Money Laundering Definition – Money Laundering is the process used to disguise the source of funds or money derived from criminal activities such as smuggling, drug trafficking, extortion, corruption, terrorist activities etc in order to make them appear as derived from a legitimate source. In other words, it is simply process of converting dirty money into clean money. The funds or money obtain from illicit activities is considered as dirty and money laundering is the process used to make it look clean.
Three Basic Stages or Methods of Money Laundering Cycle
There are a number of ways or methods used for money laundering however the money laundering cycle can be broken down into three basic stages which are as follows –
- Placement
- Layering
- Integration
Placement
Placement is the initial stage in money laundering process in which dirty money enters into the financial system. It is carried out by placing it into circulation through financial institutions, casinos, shops, bureau de change and other businesses. During this stage, money launderers are the most vulnerable to being caught as transactions are high amount cash based.
Placement serve the purpose of relieving the criminal of holding and guarding large amounts of cash and placing it into legitimate financial system.
Placement can be carried out through various processes and technique. Some of them as discussed as below –
- Currency Smuggling / Smurfing – Cash can be packed into a suitcase and smuggled to another country. Launderer may also use smurfing in which transaction amount is kept under threshold limit of AML reporting to avoid suspicions of officials.
- Loan / Credit Card Repayment – Repayment of loan proceeds or credit card bill.
- Currency Exchange – Foreign Exchange Markets also provide rooms for currency movements to another country. It can be used to purchase foreign currency with illegal proceeds.
- Blending Funds – Another way to launder money is by blending illegal money with legitimate sale receipts through a cash based business own by a criminal organization. These types of businesses are known as ‘fronts’.
- False invoicing
Layering
Layering is second stage in money laundering cycle. The primary purpose of layering is to separate the illegal proceeds from their origin and to make it difficult to detect and uncover laundering activity. It is done by layering of complex multiple financial transactions, international movement of funds, converting cash into monetary instruments, purchase of assets, loan back arrangements etc.
The primary objective is to make the audit trail difficult for the law enforcement agencies and keep the distance as much as possible from the source of illegal proceeds.
Integration
The final stage in money laundering cycle is ‘INTEGRATION’. In this stage, money comes back to owner or criminal from the sources appearing to be legitimate and is integrated into the financial system. The money appears to be from normal business or trade earnings.

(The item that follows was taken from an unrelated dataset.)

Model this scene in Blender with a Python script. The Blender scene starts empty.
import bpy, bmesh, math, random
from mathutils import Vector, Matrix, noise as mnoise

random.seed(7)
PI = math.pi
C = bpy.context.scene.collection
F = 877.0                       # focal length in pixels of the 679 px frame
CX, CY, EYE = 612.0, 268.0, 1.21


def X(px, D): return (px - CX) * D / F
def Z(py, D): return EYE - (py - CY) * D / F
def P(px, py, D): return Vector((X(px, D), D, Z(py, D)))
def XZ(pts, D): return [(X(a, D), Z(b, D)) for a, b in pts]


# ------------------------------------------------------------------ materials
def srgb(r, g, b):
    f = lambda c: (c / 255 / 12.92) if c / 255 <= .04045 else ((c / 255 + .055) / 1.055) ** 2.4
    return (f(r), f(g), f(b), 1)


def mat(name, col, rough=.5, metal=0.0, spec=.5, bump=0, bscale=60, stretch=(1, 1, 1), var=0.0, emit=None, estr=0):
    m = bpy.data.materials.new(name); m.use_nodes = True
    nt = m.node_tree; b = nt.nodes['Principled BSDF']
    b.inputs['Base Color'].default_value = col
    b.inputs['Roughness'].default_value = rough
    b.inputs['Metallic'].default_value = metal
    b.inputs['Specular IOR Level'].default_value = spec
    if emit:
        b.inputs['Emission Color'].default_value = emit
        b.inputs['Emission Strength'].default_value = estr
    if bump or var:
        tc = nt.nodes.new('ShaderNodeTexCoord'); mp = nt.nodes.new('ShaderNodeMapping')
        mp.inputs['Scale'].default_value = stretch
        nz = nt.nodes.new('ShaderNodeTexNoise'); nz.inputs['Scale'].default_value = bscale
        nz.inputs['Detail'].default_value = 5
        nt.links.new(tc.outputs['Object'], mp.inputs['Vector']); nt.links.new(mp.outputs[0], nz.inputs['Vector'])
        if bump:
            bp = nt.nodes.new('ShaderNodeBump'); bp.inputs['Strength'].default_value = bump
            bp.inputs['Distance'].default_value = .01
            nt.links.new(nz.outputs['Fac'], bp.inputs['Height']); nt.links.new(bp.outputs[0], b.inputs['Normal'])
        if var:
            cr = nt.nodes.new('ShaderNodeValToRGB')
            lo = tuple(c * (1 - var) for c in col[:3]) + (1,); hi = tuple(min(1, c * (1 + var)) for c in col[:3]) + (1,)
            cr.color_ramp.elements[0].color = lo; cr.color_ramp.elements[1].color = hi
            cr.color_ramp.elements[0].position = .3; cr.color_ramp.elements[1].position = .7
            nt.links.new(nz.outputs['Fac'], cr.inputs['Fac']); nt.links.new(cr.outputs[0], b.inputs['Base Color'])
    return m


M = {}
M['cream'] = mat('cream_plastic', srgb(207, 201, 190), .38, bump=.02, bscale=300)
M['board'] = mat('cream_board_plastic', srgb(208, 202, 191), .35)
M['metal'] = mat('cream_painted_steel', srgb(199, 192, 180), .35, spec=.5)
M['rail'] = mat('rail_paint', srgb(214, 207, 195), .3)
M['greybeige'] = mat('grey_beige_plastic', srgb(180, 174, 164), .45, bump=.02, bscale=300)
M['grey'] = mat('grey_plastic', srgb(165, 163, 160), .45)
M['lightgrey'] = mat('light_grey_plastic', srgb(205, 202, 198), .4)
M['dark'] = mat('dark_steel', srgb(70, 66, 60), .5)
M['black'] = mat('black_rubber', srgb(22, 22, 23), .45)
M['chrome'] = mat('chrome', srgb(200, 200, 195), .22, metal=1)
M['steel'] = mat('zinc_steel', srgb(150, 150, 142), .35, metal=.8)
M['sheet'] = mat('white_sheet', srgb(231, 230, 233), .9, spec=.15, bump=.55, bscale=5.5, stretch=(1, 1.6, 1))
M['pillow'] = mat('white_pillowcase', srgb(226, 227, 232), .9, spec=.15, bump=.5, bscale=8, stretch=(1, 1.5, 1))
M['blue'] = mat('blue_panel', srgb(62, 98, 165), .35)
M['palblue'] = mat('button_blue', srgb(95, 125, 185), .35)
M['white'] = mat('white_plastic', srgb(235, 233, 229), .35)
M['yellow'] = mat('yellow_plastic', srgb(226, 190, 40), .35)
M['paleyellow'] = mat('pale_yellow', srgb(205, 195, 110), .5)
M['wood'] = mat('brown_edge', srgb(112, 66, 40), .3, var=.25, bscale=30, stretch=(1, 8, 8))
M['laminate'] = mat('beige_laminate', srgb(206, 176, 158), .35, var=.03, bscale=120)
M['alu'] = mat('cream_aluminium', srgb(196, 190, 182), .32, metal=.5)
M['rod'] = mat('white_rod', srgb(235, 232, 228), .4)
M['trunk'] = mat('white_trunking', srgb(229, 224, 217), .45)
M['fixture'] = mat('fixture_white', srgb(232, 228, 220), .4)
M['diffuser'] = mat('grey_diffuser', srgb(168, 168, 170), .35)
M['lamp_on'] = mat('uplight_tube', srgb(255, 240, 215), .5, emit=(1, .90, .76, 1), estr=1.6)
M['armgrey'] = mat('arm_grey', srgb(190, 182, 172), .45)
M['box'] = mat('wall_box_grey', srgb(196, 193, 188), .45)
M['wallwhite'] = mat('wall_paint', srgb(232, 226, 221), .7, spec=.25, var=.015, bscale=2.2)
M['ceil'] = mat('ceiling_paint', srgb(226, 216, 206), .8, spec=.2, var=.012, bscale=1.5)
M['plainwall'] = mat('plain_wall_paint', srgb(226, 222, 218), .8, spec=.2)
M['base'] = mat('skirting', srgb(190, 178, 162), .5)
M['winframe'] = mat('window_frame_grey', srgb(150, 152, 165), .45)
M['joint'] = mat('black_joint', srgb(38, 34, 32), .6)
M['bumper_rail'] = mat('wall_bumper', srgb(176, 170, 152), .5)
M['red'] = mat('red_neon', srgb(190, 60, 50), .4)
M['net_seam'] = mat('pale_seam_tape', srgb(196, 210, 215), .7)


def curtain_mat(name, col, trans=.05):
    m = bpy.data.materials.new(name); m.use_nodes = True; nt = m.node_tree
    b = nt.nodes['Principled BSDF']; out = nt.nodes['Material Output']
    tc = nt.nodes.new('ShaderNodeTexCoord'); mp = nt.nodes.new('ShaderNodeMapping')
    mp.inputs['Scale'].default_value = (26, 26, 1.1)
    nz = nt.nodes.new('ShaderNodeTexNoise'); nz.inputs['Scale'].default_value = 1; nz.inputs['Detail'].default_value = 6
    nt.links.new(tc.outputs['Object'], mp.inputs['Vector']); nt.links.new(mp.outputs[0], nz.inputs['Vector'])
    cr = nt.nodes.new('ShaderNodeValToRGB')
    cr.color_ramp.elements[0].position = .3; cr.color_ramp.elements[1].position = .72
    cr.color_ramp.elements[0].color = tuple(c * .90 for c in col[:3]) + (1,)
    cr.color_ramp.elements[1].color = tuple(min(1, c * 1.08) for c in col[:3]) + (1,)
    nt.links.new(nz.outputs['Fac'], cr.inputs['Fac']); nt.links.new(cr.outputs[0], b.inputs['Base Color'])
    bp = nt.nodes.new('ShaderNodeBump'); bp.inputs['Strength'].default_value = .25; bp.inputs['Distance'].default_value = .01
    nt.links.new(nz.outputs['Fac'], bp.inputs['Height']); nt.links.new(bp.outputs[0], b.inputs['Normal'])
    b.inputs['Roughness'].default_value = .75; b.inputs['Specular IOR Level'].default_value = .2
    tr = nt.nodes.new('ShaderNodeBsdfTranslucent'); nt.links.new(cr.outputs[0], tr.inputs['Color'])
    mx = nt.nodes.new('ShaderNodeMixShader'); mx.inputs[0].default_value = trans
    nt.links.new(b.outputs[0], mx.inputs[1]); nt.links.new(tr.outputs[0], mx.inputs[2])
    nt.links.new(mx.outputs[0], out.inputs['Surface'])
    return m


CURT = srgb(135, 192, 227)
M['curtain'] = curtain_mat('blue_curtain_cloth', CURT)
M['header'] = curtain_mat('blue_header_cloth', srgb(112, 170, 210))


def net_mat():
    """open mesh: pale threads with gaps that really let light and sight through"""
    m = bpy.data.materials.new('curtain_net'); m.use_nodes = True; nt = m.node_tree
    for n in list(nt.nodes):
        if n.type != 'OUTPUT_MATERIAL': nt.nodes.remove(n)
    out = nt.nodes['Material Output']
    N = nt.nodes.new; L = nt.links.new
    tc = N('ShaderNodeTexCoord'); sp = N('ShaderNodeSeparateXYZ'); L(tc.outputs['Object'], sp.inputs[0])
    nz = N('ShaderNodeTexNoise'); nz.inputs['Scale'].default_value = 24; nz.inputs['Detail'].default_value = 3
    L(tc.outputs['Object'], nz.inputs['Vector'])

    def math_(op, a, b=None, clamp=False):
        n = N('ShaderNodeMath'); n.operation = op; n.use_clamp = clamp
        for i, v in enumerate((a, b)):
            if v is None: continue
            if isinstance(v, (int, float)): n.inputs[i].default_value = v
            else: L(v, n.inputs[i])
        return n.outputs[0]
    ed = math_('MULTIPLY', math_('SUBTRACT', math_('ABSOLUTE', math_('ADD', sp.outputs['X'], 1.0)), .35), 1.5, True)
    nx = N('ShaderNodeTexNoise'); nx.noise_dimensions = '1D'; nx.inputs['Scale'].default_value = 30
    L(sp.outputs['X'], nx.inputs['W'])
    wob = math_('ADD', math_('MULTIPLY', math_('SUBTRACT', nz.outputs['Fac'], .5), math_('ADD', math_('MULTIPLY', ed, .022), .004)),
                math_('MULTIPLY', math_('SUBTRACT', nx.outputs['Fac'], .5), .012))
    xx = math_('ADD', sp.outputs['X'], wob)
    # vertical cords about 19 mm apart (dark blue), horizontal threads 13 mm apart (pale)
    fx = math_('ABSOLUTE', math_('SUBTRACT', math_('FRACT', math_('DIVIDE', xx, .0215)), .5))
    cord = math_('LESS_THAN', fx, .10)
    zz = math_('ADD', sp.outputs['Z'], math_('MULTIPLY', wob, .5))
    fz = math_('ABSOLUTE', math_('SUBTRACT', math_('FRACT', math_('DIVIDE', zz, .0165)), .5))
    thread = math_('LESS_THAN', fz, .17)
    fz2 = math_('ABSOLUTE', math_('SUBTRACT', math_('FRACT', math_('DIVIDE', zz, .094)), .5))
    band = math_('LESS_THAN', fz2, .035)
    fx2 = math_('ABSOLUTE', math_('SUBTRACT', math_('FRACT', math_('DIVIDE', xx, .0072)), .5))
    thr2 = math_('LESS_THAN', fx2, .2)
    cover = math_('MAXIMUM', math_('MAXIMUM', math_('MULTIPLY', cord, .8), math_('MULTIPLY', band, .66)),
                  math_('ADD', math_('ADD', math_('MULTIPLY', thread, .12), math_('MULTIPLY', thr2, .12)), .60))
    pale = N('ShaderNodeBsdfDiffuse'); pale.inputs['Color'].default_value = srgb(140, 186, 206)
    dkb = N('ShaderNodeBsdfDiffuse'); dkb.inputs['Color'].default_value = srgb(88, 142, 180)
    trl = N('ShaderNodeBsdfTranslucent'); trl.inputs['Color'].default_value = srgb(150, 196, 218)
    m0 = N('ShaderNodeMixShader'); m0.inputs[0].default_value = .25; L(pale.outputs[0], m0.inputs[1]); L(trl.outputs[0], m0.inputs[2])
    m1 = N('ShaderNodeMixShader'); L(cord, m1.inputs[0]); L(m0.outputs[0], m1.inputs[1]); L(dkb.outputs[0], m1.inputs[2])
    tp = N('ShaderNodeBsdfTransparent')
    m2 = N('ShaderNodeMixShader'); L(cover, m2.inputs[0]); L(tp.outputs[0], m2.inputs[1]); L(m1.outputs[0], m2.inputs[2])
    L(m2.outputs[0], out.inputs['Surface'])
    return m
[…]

The main purpose of this stage is to integrate the money in financial system in such a way that it appears to be earned from legitimate sources. For example – stocks, commodities, real estate, gold, jewellery etc are the common ways to integrate the money with financial system and enjoy illegal benefits from illicit activities. At this stage, money laundering cycle is completed and objective of launderer is accomplished without drawing attention of law enforcement agencies.

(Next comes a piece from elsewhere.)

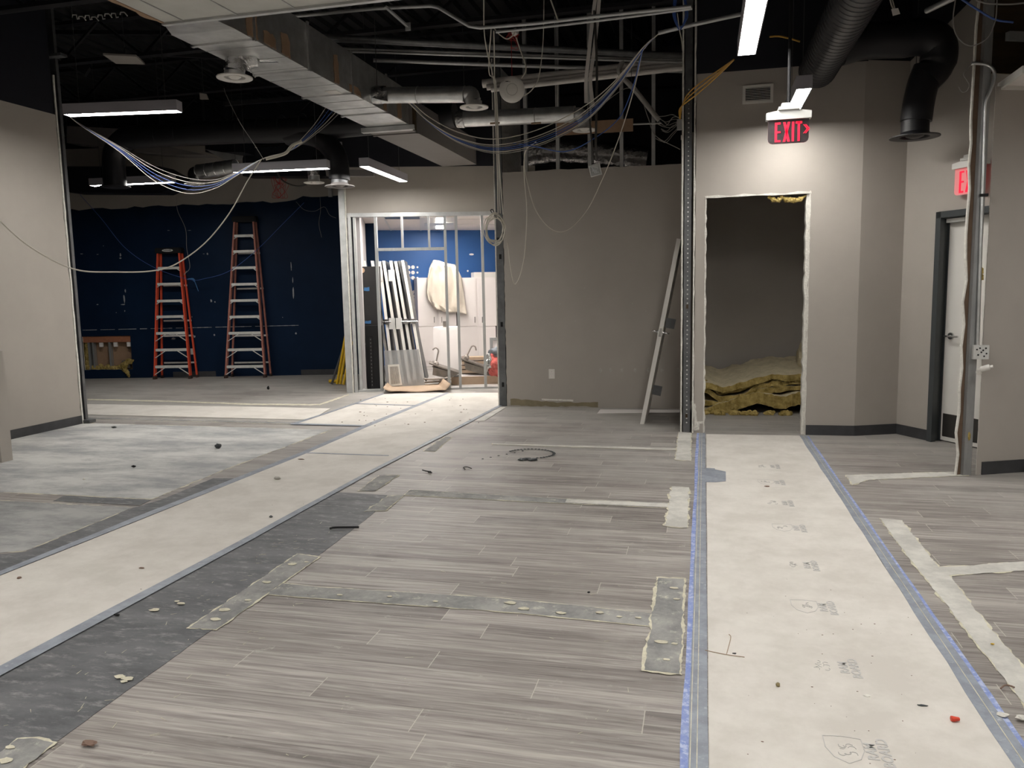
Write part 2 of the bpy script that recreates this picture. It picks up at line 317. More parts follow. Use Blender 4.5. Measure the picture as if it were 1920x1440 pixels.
# deck ceiling, corrugated
bm = B(); z0 = 4.9; xs = []; x = -13.
while x < 7.: xs += [(x, 0), (x+.05, 0), (x+.08, .045), (x+.17, .045)]; x += .2
pv = None
for x, dz in xs:
    a, b = bm.verts.new((x, -4, z0+dz)), bm.verts.new((x, 18, z0+dz))
    if pv: bm.faces.new((pv[0], a, b, pv[1]))
    pv = (a, b)
struct('ceiling', bm, 'deck')
T = .016
def wall(name, a, b, outline, m='taupe', off=0, thick=T, sides='gyp', parent=None):
    wf = WF(a, b, off); bm = B(); prism(bm, [wf.pt(s, z) for s, z in outline], -wf.n*thick)
    if parent is None: return struct(name, bm, [m, sides]), wf
    return obj(name, bm, [m, sides], parent), wf
def rect(s0, s1, z0, z1): return [(s0, z0), (s1, z0), (s1, z1), (s0, z1)]
def rag(seq, step=.05, amp=.006, seed=1):          # ragged version of a 2D outline
    rnd = random.Random(seed); out = []
    for i, p in enumerate(seq):
        q = seq[(i+1) % len(seq)]; L = math.hypot(q[0]-p[0], q[1]-p[1]); n = max(1, int(L/step))
        for k in range(n):
            t = k/n; out.append((p[0]+(q[0]-p[0])*t+rnd.uniform(-amp, amp), p[1]+(q[1]-p[1])*t+rnd.uniform(-amp, amp)))
    return out
def ragv(s, z0, z1, seed, amp=.006, step=.05):     # ragged vertical edge points
    rnd = random.Random(seed); n = max(1, int(abs(z1-z0)/step)); return [(s+(rnd.uniform(-amp, amp) if 0 < i < n else 0), z0+(z1-z0)*i/n) for i in range(n+1)]
def ragh(s0, s1, z, seed, amp=.006, step=.06):
    rnd = random.Random(seed); n = max(1, int(abs(s1-s0)/step)); return [(s0+(s1-s0)*i/n, z+(rnd.uniform(-amp, amp) if 0 < i < n else 0)) for i in range(n+1)]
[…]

Effects or consequences of Money Laundering
Money Laundering has serious economic and social consequences.
Economic
- Loss of Revenue for the Government due to unanticipated cross border asset transfer.
- Reputational Risk for financial institutions.
- It adversely affect currencies and interest rates due to increased volatility of international capital flows.
- An economy affected by money laundering will not attract foreign as well as domestic investment
Socioeconomic Effects
- Organized crime can infiltrate financial institutions, acquire control of large sectors of the economy through investments or by offering bribes to public officials and governments.
- The economic and political influence of criminal organizations can weaken the social fabric, collective ethical standards and the democratic institutions of society.
Here is an example of money laundering cycle which will help you to have better understanding of its three stages.
Placement – Mr. John, a drug trafficker, deposit funds with the licensed remitter in a shell company’s accounts in an island nation with liberal bank secrecy laws.
Layering – Subsequently, the shell company transfer the funds to its account in the US which in turn is transferred to a shell company accounts in Austria.
Integration – Placing funds in ‘term account’ of the trafficker completes the scheme.
Look at another example,
Placement – A drug dealer will deposit the illegal money in smaller amounts, likely below the AML reporting requirement.
Layering – The money may be moved around by wire transfer to different countries, be converted into certificates of Deposit and used as collateral for a loan.
Integration – The loan proceeds could then be transferred to the drug trafficker without a direct connection.